C’est le fameux Nem qui repris l’affaire
jusqu’à ce qu’il soit fait prisonnier jeudi dernier. Et oui, pour une fois, les policiers militaires auraient refusé les pots-de-vin des trafiquants en tentative
de fuite. (Bien sûr, quelques collègues avaient aidé à organiser la
fuite, on est au Brésil tout de même).
Pour les amateurs de détails
croustillants ; je continue l’histoire de la fuite d’Antonio Francisco
Bonfim Lopes – plus connu sous le pseudonyme de Nem-, retrouvé par le bataillon spécial de la police militaire dans le coffre
d’une voiture à la sortie de Rocinha et fait prisonnier le 10 Novembre dernier. Mais qui conduisait la voiture ? L'ambassadeur du Congo en compagnie d'un de ses fonctionnaires et son avocat ? Qu'est ce qu'ils foutaient là eux ? Habile tentative de falsification d’identité des trafiquants, mais l’ambassade
congolaise a rapidement annoncé qu’aucun de ses représentants ne se trouvait en
terre carioca. Le trio de « congolais » refusa aux policiers
militaires une fouille du véhicule ; sous couvert d’une immunité
diplomatique. Les flics ont donc escorté le véhicule jusqu’à la Police
Fédérale. Sur le chemin, les trafiquants ont bien essayé de refiler
un million de reais aux policiers pour s’enfuir discrètement… et c'est là que les
PMs ont ouvert le coffre de la voiture, où se planquait allègrement Nem,
au milieu de soixante mille reais et cinquante mille euros.
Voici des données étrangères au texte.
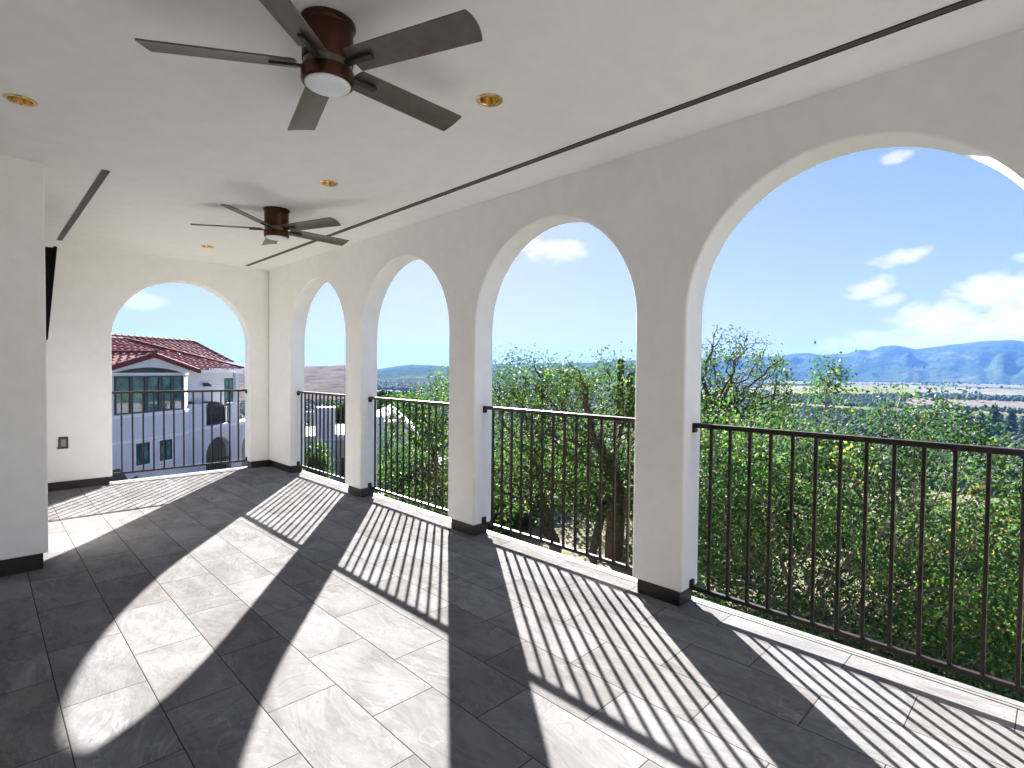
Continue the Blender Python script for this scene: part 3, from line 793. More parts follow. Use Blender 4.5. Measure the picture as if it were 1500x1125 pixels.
# ---- trees further down the slope: a few kinds, copied
def crown_blob(rng, rad, h, n, size, mat, t, taper=False):
    k = 9
    ells = []
    for i in range(k):
        a = rng.uniform(0, 2 * PI); rr = rad * rng.uniform(.15, .62)
        ells.append(((rr * math.cos(a), rr * math.sin(a), h * rng.uniform(.42, .8)), (rad * rng.uniform(.35, .55), rad * rng.uniform(.35, .55), h * rng.uniform(.14, .24))))
    p = []
    for c_, r_ in ells:
        m = n // k; v = rng.normal(0, 1, (m, 3)); v /= np.linalg.norm(v, axis=1)[:, None]; v *= rng.uniform(.72, 1.05, m)[:, None]
        p.append(np.array(c_) + v * np.array(r_))
    p = np.concatenate(p)
    tint = fbm(p[:, 0] * 1.6 / rad + 20, p[:, 1] * 1.6 / rad + p[:, 2] * 1.6 / rad + 20, 3, 3)
    return leaves(rng, p, 2, size * .4, size, 'crown', mat, t, tint)
def far_tree(name, seed, rad, h, n, size, mat, lab):
    rng = np.random.default_rng(seed); t = empty(name); 
    crown_blob(rng, rad, h, n, size, mat, t)
    m = MB(); m.lathe([(rad * .09, -1.5), (rad * .06, h * .3), (rad * .03, h * .62)], seg=7)
    for k in range(4):
        a = rng.uniform(0, 6.28); q = (rad * .45 * math.cos(a), rad * .45 * math.sin(a), h * .6)
        m.add([(rad * .04, 0, h * .28), (-rad * .03, rad * .03, h * .28), (-rad * .02, -rad * .03, h * .3), q], [(0, 1, 3), (1, 2, 3), (2, 0, 3)])
    m.build('trunk', M['bark'], t)
    return t
def conifer(name, seed, rad, h, mat):
    rng = np.random.default_rng(seed); t = empty(name)
    MB().lathe([(h * .018, -2), (h * .012, h * .5), (.02, h * .97)], seg=7).build('trunk', M['bark'], t)
    p = []
    for k in range(34):
        z = h * (.12 + .87 * (k / 34) ** .9); rr = rad * (1 - (z / h)) ** .8 * rng.uniform(.8, 1.1) + .05
        m = int(26 * rr / rad) + 6; a = rng.uniform(0, 2 * PI, m); s = rng.uniform(.35, 1, m) ** .6
        p.append(np.stack([rr * s * np.cos(a), rr * s * np.sin(a), z - .22 * rr * s + rng.normal(0, h * .006, m)], 1))
    p = np.concatenate(p)
    leaves(rng, p, 4, h * .022, h * .075, 'crown', mat, t, fbm(p[:, 0] / rad * 2 + 9, p[:, 2] / rad + 9, 3, seed), droop=.6)
    return t
def put(t, first, az, r, lab, s=1.0, rot=0, z=None, cat='tree', group=None):
    o = t if first else copy_tree(t)
    v = polar(az, r); o.location = (v.x, v.y, gz(v.x, v.y) if z is None else z); o.rotation_euler = (0, 0, rot); o.scale = (s, s, s)
    tag(o, lab, cat, group); return o

oak_a = far_tree('round_tree', 41, 4.2, 7.5, 5200, .42, M['leaf_far'], '')
oak_b = far_tree('round_tree', 42, 3.6, 6.0, 5200, .36, M['leaf_olive'], '')
oak_c = far_tree('round_tree', 43, 3.2, 6.5, 4200, .38, M['leaf_lime'], '')
red_a = far_tree('autumn_tree', 44, 3.0, 6.0, 3200, .40, M['leaf_gold'], '')
con_a = conifer('conifer_tree', 45, 5.6, 27, M['needle'])
pine = far_tree('pine_tree', 46, 2.6, 7.2, 4200, .34, M['needle'], '')
SLOPE = 'trees on the slope below the nearest arch'
rows = [(oak_a, 84.2, 62, .85, 'dark rounded tree just right of the leafy shrub, above the railing line'), (oak_b, 87.0, 58, .95, 'grey-green spreading tree at the right edge below the top rail'),
        (oak_a, 86.6, 78, 1.0, 'deep green tree behind the grey-green spreading tree'), (oak_b, 84.9, 52, .7, 'small grey-green tree below the dark rounded tree'), (oak_b, 88.6, 44, .8, 'pale grey-green tree cut by the right frame edge'),
        (oak_a, 83.0, 105, 1.0, 'dark tree half hidden by the top of the leafy shrub'), (oak_c, 87.0, 150, .95, 'yellow-green rounded tree above the right end of the top rail'), (oak_c, 88.3, 138, .8, 'smaller yellow-green tree touching the right frame edge'),
        (red_a, 88.4, 122, .8, 'reddish tree just above the top rail at the right frame edge'), (red_a, 85.6, 400, 1.6, 'rust-coloured tree at the foot of the tall conifers'), (oak_a, 84.0, 210, 1.2, 'dark wide tree left of the yellow-green rounded tree'),
        (oak_a, 85.2, 170, 1.0, 'dark green tree left of the yellow-green pair'), (oak_b, 82.2, 140, 1.1, 'blue-green tree behind the right shoulder of the leafy shrub'), (oak_a, 79.6, 160, 1.2, 'dark tree glimpsed through the upper leaves of the leafy shrub')]
seen = set()
for t, az, r, s, lab in rows:
    put(t, id(t) not in seen, az, r, lab, s, rot=az * 3.7, group=SLOPE); seen.add(id(t))
CONS = [(86.3, 820, 1.0, 'tallest dark conifer standing alone above the yellow-green tree'), (84.7, 860, .78, 'dark conifer at the left end of the conifer row'), (85.5, 900, .70, 'slim conifer between the tallest one and the left one'), (87.3, 880, .80, 'dark conifer to the right of the tallest one'), (88.1, 840, .72, 'conifer at the right frame edge of the conifer row')]
for k, (az, r, s, lab) in enumerate(CONS): put(con_a, k == 0, az, r, lab, s * 1.4, rot=k * 1.3, group='row of tall conifers in the valley')
put(pine, True, 31.2, 62, 'dark pine crown left of the pair seen over the third railing', .95, z=-7.0, group='dark pines beyond the third arch')
put(pine, False, 32.9, 66, 'dark pine crown right of the pair seen over the third railing', 1.0, rot=1, z=-7.6, group='dark pines beyond the third arch')
for az, r, s, lab in ((33.4, 50, 1.0, 'blue-green tree behind the white gabled roof'), (35.6, 58, 1.1, 'dark green tree behind the yellow-green tree of the third arch'), (27.2, 60, .75, 'dark tree behind the flat-roofed house, under the fourth top rail'), (29.3, 60, 1.2, 'wide dark tree behind the pier between the two farthest arches'),
                      (44.0, 70, 1.2, 'dark tree deep behind the left oak crown'), (51.5, 75, 1.2, 'dark tree deep behind the forked oak crown'), (70.5, 60, 1.0, 'dark tree deep behind the half-bare oak')):
    put(oak_a, False, az, r, lab, s, rot=az, group='trees on the slope behind the oaks')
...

L’occupation de la favela par les forces
de l’ordre fait trembler l’empire Rocinha S/A, à l’origine de flux de 2 millions de
reais (soit presque un million d’euros) chaque semaine. Bien sûr, l’économie
informelle de Rocinha ne se limite pas à ses grands patrons ; il ne faut
pas oublier toutes les petites mains qui survivent de ce trafic. Rocinha était
réputée pour bien payer ses jeunes « endoladores », qui touchaient un
salaire hebdomadaire moyen de 200 reais pour emballer de l’herbe et de la
cocaïne, contre 50 reais ailleurs. Dans la raffinerie, qui pouvait générer
quelques 250kilos de coc’, 15 personnes touchaient jusqu’à 1500 reais
hebdomadaires. Sans compter les lieux de prostitution, une clinique
à avortements, des agences de tourisme, les mototaxis et vans.
Quel objectif se cache derrière ce déploiement choc
de 3000 MPs et militaires fédéraux ? Offrir la sécurité à tous ces
citoyens démunis ? Probablement, mais si c’était le seul objectif,
peut-être les pouvoirs publics essaieraient-ils de lutter plus activement contre la
corruption et la relative violence des 18 autres UPP (Unités de Police
Pacificatrice), dont l'action divise les habitants. Surtout, ils se seraient attaqués au problème depuis bien longtemps, et n'auraient pas oublié de nombreuses favela de la zona norte. C'est loin d'être un secret,
l’enjeu pour Sergio Cabral, gouverneur de l’Etat de Rio, et son secrétaire à la
sécurité publique, José Mariano Beltrame, est surtout de prouver au monde
entier que la Coupe du monde 2014, les Jeux Olympiques en 2016, la conférence
des Nations Unies Rio+ 20, etc, ne se dérouleront pas
dans un contexte d’insécurité ! Il faut en finir avec le trafic et la violence trop visibles ! Soyez rassurés petits français donc,
vous pouvez prendre vos billets Paris-Rio en toute tranquilité..
Malgré l’amour inconditionnel des cariocas
pour le « futbol », ils semblent décidemment lassés de voir la Coupe
du monde aspirer toutes les ressources publiques… du moins celles qui ne sont
pas restées dans les poches des politiques.